> [Work required]: Scan the records and identify every line in which the string "scene" occurs, then return those lines.

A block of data
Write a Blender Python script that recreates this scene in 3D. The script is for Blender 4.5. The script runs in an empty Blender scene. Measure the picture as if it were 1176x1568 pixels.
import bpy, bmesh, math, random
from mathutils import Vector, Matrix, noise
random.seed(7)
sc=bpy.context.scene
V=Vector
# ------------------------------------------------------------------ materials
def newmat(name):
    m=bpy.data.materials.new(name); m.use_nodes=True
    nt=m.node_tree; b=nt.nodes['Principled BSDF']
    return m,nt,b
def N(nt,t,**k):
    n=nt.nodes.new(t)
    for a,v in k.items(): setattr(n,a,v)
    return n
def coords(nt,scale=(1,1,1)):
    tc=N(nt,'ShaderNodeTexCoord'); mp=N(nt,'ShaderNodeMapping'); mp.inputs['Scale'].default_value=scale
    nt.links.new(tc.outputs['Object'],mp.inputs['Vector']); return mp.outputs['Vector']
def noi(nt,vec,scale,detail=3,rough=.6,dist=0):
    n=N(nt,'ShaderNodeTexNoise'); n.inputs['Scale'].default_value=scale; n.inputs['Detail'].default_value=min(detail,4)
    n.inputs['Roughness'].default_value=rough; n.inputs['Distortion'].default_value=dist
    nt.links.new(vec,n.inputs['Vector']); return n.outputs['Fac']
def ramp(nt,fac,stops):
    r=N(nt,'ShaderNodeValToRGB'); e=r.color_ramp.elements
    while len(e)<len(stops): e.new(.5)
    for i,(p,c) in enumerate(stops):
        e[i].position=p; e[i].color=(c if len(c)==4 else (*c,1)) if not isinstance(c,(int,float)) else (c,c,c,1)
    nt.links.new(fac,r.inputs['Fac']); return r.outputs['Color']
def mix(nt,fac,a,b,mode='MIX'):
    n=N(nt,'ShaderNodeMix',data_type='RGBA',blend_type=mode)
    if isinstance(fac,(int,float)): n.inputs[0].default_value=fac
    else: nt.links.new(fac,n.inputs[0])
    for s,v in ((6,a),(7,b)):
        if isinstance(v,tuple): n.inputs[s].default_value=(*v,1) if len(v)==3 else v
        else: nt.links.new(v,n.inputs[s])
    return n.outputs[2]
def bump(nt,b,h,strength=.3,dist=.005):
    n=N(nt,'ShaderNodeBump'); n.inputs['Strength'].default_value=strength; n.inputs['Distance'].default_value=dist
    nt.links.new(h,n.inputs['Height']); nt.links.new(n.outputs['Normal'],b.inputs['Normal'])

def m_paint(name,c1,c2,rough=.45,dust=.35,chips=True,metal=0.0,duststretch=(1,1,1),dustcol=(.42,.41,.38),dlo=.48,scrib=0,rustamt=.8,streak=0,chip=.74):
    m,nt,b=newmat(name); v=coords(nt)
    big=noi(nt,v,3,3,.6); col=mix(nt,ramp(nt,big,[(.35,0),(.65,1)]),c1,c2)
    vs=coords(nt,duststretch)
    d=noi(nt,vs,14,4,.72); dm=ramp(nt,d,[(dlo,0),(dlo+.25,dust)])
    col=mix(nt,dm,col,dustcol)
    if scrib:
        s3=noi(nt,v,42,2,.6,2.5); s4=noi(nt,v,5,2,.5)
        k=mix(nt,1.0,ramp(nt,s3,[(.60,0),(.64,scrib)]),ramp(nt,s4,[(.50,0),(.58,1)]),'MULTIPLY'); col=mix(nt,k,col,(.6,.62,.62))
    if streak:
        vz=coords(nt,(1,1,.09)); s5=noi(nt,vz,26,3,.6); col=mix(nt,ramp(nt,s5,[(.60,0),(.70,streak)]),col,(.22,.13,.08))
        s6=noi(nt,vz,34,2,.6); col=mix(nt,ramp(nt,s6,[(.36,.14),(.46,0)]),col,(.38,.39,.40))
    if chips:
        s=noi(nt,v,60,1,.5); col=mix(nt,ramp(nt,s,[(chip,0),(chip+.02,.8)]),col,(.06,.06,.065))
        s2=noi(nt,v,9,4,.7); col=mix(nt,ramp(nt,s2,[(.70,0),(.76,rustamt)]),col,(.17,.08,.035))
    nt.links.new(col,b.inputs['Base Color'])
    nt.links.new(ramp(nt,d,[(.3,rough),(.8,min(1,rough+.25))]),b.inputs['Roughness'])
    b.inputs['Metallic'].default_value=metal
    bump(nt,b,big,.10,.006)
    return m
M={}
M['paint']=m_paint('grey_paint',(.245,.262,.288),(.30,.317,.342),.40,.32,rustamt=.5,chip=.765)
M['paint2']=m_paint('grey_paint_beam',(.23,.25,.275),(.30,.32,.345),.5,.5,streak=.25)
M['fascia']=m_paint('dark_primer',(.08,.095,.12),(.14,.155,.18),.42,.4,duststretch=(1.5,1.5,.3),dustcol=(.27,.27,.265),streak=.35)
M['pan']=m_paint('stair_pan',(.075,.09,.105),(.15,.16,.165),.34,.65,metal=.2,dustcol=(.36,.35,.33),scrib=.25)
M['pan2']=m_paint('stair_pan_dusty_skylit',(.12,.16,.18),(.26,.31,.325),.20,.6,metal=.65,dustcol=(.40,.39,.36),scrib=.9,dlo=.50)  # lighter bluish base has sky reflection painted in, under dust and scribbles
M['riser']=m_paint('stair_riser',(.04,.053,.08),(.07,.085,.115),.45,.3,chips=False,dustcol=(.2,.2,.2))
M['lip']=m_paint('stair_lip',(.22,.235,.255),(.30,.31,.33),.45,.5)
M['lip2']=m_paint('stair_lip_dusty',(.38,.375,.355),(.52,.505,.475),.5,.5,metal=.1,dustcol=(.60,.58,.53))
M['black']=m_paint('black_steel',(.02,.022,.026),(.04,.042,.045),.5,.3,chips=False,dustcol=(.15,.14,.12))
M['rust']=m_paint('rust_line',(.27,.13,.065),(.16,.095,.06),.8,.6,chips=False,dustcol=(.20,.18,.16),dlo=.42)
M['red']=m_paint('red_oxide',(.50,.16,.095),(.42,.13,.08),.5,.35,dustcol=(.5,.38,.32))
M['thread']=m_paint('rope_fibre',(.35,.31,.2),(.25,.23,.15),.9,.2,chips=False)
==
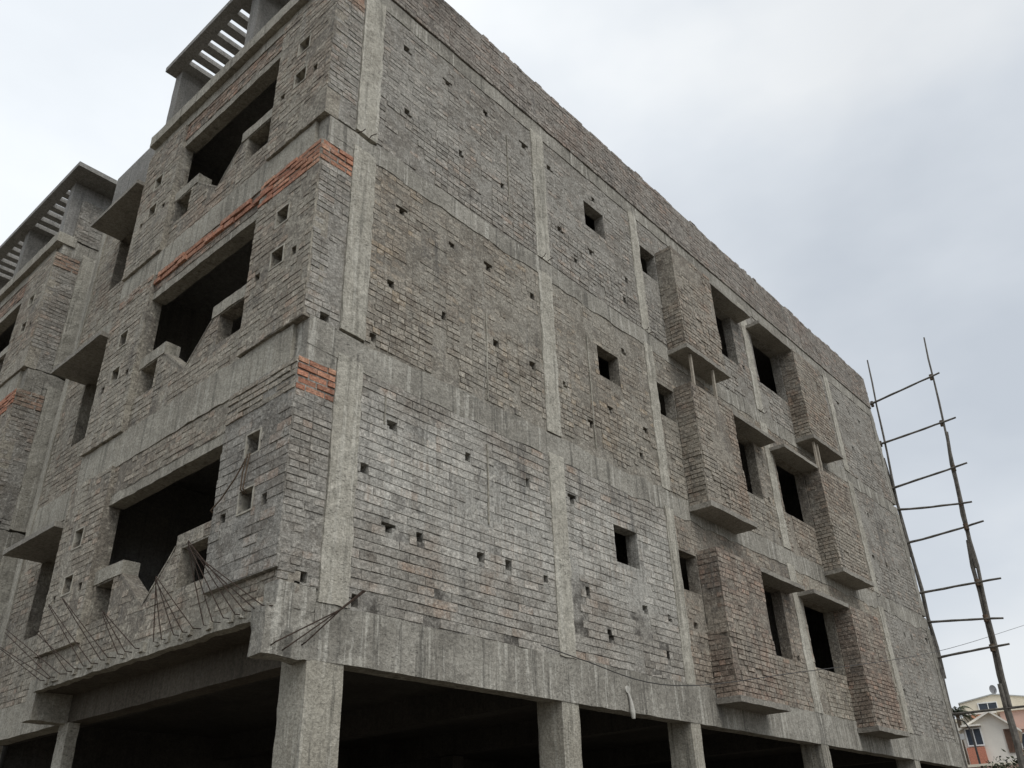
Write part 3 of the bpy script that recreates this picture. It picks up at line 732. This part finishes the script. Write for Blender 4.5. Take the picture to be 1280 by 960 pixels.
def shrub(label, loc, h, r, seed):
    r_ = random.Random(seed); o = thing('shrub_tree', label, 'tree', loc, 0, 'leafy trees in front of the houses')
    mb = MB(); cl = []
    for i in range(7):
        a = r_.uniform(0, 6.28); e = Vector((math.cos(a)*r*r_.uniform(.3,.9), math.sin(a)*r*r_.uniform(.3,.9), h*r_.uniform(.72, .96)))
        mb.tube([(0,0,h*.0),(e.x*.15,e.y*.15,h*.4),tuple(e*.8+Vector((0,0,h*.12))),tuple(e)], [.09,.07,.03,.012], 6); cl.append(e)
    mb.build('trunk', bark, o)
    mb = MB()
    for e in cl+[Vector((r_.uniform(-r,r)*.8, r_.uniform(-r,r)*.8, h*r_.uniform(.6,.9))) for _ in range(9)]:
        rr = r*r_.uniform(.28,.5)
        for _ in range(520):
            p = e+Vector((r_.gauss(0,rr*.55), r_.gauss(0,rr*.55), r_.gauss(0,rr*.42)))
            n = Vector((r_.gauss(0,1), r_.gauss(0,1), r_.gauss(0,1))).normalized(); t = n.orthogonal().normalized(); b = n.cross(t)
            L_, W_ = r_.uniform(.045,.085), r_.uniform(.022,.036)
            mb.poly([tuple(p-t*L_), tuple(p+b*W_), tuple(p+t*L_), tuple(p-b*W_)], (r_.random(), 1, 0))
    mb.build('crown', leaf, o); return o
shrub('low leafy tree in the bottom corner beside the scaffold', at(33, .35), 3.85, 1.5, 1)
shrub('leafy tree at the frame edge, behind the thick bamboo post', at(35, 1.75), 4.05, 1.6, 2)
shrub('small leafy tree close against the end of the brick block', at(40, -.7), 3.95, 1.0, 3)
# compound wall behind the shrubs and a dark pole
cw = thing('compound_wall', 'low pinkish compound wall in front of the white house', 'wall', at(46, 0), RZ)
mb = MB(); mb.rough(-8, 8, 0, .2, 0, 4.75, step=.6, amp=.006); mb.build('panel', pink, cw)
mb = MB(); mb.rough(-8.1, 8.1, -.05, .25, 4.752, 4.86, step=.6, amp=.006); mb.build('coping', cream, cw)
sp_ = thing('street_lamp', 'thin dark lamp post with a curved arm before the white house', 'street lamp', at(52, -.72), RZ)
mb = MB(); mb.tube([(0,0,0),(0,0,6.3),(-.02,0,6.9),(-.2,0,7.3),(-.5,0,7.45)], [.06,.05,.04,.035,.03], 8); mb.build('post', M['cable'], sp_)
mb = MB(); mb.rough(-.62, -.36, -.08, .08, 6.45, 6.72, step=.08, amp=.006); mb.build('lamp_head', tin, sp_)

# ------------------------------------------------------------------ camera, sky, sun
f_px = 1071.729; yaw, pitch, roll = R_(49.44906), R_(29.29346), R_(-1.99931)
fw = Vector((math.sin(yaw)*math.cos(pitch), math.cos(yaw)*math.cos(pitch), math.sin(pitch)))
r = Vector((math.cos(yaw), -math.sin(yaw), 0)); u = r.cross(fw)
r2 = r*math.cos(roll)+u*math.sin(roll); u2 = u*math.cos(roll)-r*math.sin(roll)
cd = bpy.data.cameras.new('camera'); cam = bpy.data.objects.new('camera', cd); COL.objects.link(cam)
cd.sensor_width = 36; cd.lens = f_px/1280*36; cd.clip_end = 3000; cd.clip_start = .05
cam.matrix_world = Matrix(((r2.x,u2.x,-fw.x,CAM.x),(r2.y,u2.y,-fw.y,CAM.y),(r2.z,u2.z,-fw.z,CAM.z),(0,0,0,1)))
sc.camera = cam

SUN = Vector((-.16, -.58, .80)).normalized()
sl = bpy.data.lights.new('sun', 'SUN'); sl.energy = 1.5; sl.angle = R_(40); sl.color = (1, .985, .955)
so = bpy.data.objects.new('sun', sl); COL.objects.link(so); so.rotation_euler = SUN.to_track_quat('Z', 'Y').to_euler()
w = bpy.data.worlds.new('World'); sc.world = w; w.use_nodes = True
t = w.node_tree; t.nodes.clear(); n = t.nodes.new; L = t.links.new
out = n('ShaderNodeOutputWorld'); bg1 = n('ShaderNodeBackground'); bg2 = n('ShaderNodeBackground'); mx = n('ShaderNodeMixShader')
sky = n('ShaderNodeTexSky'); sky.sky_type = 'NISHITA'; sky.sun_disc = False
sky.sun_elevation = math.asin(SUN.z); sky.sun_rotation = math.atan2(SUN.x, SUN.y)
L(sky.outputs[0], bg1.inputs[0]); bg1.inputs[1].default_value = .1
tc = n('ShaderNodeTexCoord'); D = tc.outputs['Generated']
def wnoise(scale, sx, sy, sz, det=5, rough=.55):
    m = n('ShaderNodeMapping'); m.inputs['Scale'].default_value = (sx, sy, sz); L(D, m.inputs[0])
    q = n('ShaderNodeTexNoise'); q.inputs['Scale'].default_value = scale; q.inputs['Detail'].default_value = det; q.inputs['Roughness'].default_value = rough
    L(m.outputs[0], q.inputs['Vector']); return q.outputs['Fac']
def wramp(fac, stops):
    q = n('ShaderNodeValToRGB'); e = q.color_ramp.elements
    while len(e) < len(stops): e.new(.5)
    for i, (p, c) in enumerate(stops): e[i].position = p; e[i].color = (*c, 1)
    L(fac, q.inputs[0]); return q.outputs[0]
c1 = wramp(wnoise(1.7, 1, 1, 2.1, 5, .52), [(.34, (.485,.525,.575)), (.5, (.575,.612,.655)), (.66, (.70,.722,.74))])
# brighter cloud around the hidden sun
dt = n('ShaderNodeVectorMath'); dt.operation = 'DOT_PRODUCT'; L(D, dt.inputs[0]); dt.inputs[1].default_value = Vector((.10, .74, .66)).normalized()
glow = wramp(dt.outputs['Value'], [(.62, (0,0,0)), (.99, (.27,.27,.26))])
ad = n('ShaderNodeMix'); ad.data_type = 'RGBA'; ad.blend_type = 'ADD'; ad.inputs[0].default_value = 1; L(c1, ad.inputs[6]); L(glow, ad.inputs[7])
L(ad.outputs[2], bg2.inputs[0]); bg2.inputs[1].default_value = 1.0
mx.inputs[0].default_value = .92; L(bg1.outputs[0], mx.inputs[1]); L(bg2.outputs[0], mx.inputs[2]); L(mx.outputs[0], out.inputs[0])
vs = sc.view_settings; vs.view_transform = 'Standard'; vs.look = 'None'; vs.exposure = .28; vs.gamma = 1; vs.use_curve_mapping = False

> [Reply]:
Write a Blender Python script that recreates this scene in 3D. The script is for Blender 4.5. The script runs in an empty Blender scene. Measure the picture as if it were 1176x1568 pixels.
sc=bpy.context.scene